Every line must be returned precisely as it is written.

>> Begin

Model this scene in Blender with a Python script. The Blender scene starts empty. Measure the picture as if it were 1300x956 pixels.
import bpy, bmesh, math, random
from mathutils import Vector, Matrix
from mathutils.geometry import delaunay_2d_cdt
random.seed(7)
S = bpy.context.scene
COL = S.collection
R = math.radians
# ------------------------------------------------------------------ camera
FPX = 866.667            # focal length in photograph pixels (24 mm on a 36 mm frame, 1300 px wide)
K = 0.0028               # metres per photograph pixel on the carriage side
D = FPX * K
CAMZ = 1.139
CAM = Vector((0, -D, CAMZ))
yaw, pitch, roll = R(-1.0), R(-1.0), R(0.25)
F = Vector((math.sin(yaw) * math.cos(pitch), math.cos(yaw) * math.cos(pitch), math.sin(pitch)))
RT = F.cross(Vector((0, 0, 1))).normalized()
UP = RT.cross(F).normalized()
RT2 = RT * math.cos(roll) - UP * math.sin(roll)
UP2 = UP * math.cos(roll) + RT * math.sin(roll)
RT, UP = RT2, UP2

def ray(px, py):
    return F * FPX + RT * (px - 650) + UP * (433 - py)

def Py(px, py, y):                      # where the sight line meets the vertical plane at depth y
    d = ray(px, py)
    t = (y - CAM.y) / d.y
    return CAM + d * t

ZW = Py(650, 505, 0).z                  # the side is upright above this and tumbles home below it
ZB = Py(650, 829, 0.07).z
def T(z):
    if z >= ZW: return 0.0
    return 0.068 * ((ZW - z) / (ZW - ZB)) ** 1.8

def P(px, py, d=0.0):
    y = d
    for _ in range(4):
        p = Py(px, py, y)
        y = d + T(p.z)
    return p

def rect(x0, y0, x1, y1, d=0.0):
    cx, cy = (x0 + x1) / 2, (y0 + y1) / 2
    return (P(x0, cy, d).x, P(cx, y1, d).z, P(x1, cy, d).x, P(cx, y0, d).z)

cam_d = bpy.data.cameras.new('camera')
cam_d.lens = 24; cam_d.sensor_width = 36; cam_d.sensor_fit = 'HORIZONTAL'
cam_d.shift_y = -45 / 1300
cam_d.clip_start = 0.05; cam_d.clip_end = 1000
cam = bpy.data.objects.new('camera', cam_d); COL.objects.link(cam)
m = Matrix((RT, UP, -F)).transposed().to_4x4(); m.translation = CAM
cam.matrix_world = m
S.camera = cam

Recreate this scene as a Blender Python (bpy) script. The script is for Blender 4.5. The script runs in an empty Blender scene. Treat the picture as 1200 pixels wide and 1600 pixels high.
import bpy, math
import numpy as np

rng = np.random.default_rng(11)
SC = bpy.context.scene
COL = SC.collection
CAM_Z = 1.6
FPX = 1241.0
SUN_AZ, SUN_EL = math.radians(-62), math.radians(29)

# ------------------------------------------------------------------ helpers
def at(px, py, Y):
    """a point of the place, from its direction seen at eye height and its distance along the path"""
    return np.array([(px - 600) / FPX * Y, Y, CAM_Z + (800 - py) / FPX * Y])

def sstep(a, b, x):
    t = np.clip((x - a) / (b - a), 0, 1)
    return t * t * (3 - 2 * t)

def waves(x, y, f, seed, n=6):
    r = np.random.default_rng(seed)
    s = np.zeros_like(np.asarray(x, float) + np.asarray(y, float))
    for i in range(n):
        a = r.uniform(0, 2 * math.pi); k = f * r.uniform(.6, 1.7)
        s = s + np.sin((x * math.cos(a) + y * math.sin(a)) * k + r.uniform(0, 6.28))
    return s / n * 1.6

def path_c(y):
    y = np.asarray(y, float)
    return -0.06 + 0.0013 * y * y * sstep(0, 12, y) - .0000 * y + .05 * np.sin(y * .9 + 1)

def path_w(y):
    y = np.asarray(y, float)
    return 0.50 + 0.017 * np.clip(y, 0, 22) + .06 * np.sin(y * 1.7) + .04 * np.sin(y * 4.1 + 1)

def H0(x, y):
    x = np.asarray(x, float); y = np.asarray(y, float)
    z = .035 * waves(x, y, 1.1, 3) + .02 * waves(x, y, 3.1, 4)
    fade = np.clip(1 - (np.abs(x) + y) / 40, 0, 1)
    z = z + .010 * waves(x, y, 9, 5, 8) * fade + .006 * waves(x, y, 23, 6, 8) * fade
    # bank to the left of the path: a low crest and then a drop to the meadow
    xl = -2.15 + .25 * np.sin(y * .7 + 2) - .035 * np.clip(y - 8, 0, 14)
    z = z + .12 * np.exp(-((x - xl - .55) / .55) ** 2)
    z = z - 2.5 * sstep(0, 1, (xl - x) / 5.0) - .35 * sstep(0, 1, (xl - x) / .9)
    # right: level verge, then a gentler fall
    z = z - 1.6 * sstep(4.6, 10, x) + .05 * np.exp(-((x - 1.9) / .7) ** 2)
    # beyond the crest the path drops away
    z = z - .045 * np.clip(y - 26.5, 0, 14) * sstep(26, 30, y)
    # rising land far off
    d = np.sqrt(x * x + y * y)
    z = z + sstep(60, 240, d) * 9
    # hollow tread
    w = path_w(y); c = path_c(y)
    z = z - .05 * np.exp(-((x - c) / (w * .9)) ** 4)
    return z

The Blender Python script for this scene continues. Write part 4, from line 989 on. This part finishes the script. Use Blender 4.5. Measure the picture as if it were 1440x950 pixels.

>> End

*Correct output:*
Model this scene in Blender with a Python script. The Blender scene starts empty. Measure the picture as if it were 1300x956 pixels.
import bpy, bmesh, math, random
from mathutils import Vector, Matrix
from mathutils.geometry import delaunay_2d_cdt
random.seed(7)
S = bpy.context.scene
COL = S.collection
R = math.radians
# ------------------------------------------------------------------ camera
FPX = 866.667            # focal length in photograph pixels (24 mm on a 36 mm frame, 1300 px wide)
K = 0.0028               # metres per photograph pixel on the carriage side
D = FPX * K
CAMZ = 1.139
CAM = Vector((0, -D, CAMZ))
yaw, pitch, roll = R(-1.0), R(-1.0), R(0.25)
F = Vector((math.sin(yaw) * math.cos(pitch), math.cos(yaw) * math.cos(pitch), math.sin(pitch)))
RT = F.cross(Vector((0, 0, 1))).normalized()
UP = RT.cross(F).normalized()
RT2 = RT * math.cos(roll) - UP * math.sin(roll)
UP2 = UP * math.cos(roll) + RT * math.sin(roll)
RT, UP = RT2, UP2

def ray(px, py):
    return F * FPX + RT * (px - 650) + UP * (433 - py)

def Py(px, py, y):                      # where the sight line meets the vertical plane at depth y
    d = ray(px, py)
    t = (y - CAM.y) / d.y
    return CAM + d * t

ZW = Py(650, 505, 0).z                  # the side is upright above this and tumbles home below it
ZB = Py(650, 829, 0.07).z
def T(z):
    if z >= ZW: return 0.0
    return 0.068 * ((ZW - z) / (ZW - ZB)) ** 1.8

def P(px, py, d=0.0):
    y = d
    for _ in range(4):
        p = Py(px, py, y)
        y = d + T(p.z)
    return p

def rect(x0, y0, x1, y1, d=0.0):
    cx, cy = (x0 + x1) / 2, (y0 + y1) / 2
    return (P(x0, cy, d).x, P(cx, y1, d).z, P(x1, cy, d).x, P(cx, y0, d).z)

cam_d = bpy.data.cameras.new('camera')
cam_d.lens = 24; cam_d.sensor_width = 36; cam_d.sensor_fit = 'HORIZONTAL'
cam_d.shift_y = -45 / 1300
cam_d.clip_start = 0.05; cam_d.clip_end = 1000
cam = bpy.data.objects.new('camera', cam_d); COL.objects.link(cam)
m = Matrix((RT, UP, -F)).transposed().to_4x4(); m.translation = CAM
cam.matrix_world = m
S.camera = cam

Recreate this scene as a Blender Python (bpy) script. The script is for Blender 4.5. The script runs in an empty Blender scene. Treat the picture as 1200 pixels wide and 1600 pixels high.
import bpy, math
import numpy as np

rng = np.random.default_rng(11)
SC = bpy.context.scene
COL = SC.collection
CAM_Z = 1.6
FPX = 1241.0
SUN_AZ, SUN_EL = math.radians(-62), math.radians(29)

# ------------------------------------------------------------------ helpers
def at(px, py, Y):
    """a point of the place, from its direction seen at eye height and its distance along the path"""
    return np.array([(px - 600) / FPX * Y, Y, CAM_Z + (800 - py) / FPX * Y])

def sstep(a, b, x):
    t = np.clip((x - a) / (b - a), 0, 1)
    return t * t * (3 - 2 * t)

def waves(x, y, f, seed, n=6):
    r = np.random.default_rng(seed)
    s = np.zeros_like(np.asarray(x, float) + np.asarray(y, float))
    for i in range(n):
        a = r.uniform(0, 2 * math.pi); k = f * r.uniform(.6, 1.7)
        s = s + np.sin((x * math.cos(a) + y * math.sin(a)) * k + r.uniform(0, 6.28))
    return s / n * 1.6

def path_c(y):
    y = np.asarray(y, float)
    return -0.06 + 0.0013 * y * y * sstep(0, 12, y) - .0000 * y + .05 * np.sin(y * .9 + 1)

def path_w(y):
    y = np.asarray(y, float)
    return 0.50 + 0.017 * np.clip(y, 0, 22) + .06 * np.sin(y * 1.7) + .04 * np.sin(y * 4.1 + 1)

def H0(x, y):
    x = np.asarray(x, float); y = np.asarray(y, float)
    z = .035 * waves(x, y, 1.1, 3) + .02 * waves(x, y, 3.1, 4)
    fade = np.clip(1 - (np.abs(x) + y) / 40, 0, 1)
    z = z + .010 * waves(x, y, 9, 5, 8) * fade + .006 * waves(x, y, 23, 6, 8) * fade
    # bank to the left of the path: a low crest and then a drop to the meadow
    xl = -2.15 + .25 * np.sin(y * .7 + 2) - .035 * np.clip(y - 8, 0, 14)
    z = z + .12 * np.exp(-((x - xl - .55) / .55) ** 2)
    z = z - 2.5 * sstep(0, 1, (xl - x) / 5.0) - .35 * sstep(0, 1, (xl - x) / .9)
    # right: level verge, then a gentler fall
    z = z - 1.6 * sstep(4.6, 10, x) + .05 * np.exp(-((x - 1.9) / .7) ** 2)
    # beyond the crest the path drops away
    z = z - .045 * np.clip(y - 26.5, 0, 14) * sstep(26, 30, y)
    # rising land far off
    d = np.sqrt(x * x + y * y)
    z = z + sstep(60, 240, d) * 9
    # hollow tread
    w = path_w(y); c = path_c(y)
    z = z - .05 * np.exp(-((x - c) / (w * .9)) ** 4)
    return z

The Blender Python script for this scene continues. Write part 4, from line 989 on. This part finishes the script. Use Blender 4.5. Measure the picture as if it were 1440x950 pixels.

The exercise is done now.